There is no universal standard for who owns scorecarding in every organisation, but current guidance suggests a federated model works best: procurement owns process, security owns risk, and IAM owns identity evidence. In highly regulated environments, GRC may also consolidate reporting so remediation does not depend on informal follow-up. In smaller programmes, one team may coordinate the scorecard, but the functional responsibilities should still be explicit.

The main edge case is supplier-managed automation. If a vendor can create accounts, trigger workflows, or use delegated privileges, then the scorecard should include identity governance controls and not just uptime or ticket metrics. Another common exception is low-risk commodity services, where deep technical review may be unnecessary, but even then offboarding and credential handling should remain mandatory.

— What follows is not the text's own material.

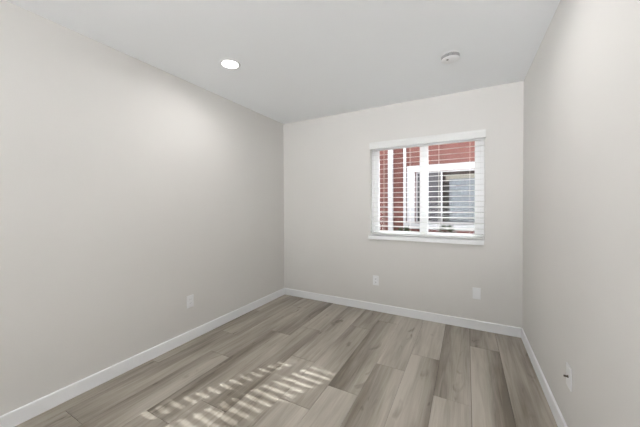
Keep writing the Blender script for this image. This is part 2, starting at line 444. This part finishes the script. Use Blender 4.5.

Mature programmes use the scorecard to decide whether a supplier is allowed to connect at all, not just whether the relationship is convenient.

Standards & Framework Alignment

This section maps relevant standards and security frameworks to the operational risks and controls described in this guidance.

OWASP Non-Human Identity Top 10 address the attack and risk surface, while NIST CSF 2.0 and NIST AI RMF set the governance and control requirements practitioners need to meet.

Framework Control / Reference Relevance
NIST CSF 2.0 GV.SC-2 Third-party risk governance fits supplier scorecard ownership and escalation.
OWASP Non-Human Identity Top 10 NHI-03 Vendor credential rotation and revocation are core non-human identity risks.
NIST AI RMF GOV Shared ownership needs clear accountability and oversight in mature programmes.

Score vendors on NHI lifecycle controls, especially rotation, revocation, and offboarding evidence.